Pared down to the sculptural interpretation of the sole ancestral head, these heads were a source of fascination, from the 1910s and 1920s onwards, for the most prominent early dealers and collectors of African art, including Joseph Brummer, Paul Guillaume, Carl Einstein, Andre Lefèvre and Jacob Epstein.
A magnificent singularity
This exceptional sculpture presents itself as a face with a prominent quarter-sphere forehead, delineating a "heart shaped" face tapering down towards a mouth with thin lips, pulled forward, in the characteristic Fang "pout" below the "coffee bean" eyes, formerly adorned with metal plates. The delicate classicism of this imposing face, playing on the clean lines and tension of the curves, contrasts with the remarkable abstraction of the coiffure to the rear, where the round is replaced by a flat depiction of the "ekuma" braided coiffure, arranged in five arcs unfolding on either side of the axial braid. The graphic impact is amplified by the transverse hole used to affix an aseñ feather decor, and by a very delicate cowrie frieze, stylized as small diamond shapes, that adorns the edge of the two long lateral braids forming a band around the face, similar to the emblematic head of the Barbier-Mueller collection.
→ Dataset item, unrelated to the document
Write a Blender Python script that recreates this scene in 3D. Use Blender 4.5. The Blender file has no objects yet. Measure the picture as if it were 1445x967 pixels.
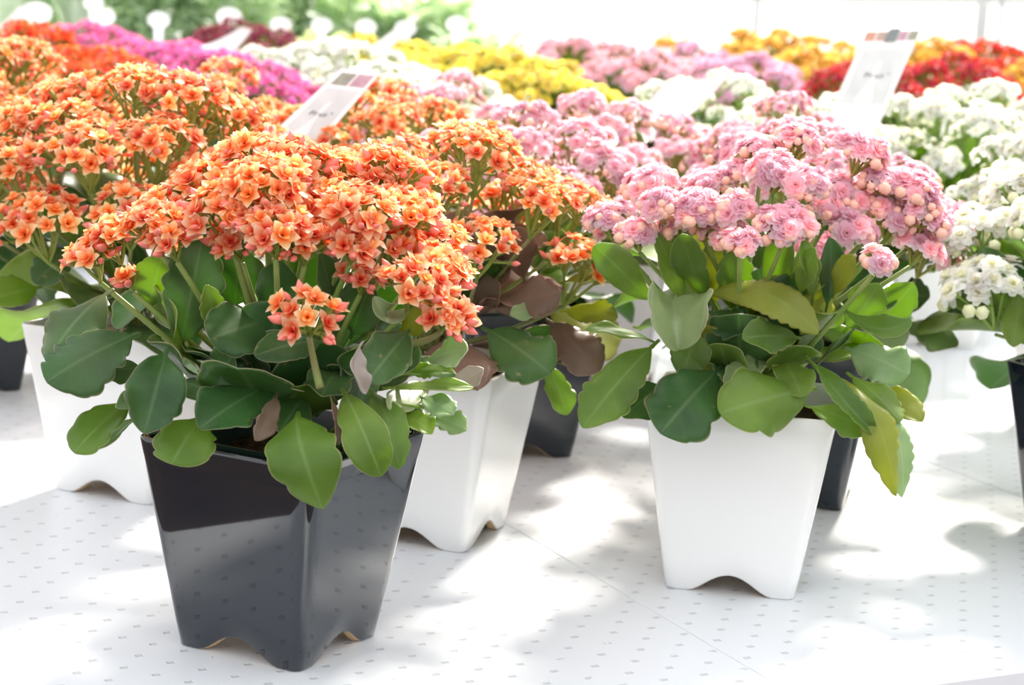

Like other examples of braided heads from the right bank of the Ogooue, the volumetric structure of the coiffure probably corresponds to a primarily frontal use of the object and the brilliant singularity of its interpretation reveals the vision and talent of its author.
While the patina recalls the honorary rituals practiced in its name, the eroded parts, resulting from the extractions that allowed for close correspondence with the ancestors, heighten the impact of sculpture’s minimalist beauty. A masterful celebration of the original ancestor and of the budding recognition of African Arts, this masterpiece beautifully conveys the universal beauty of Fang art.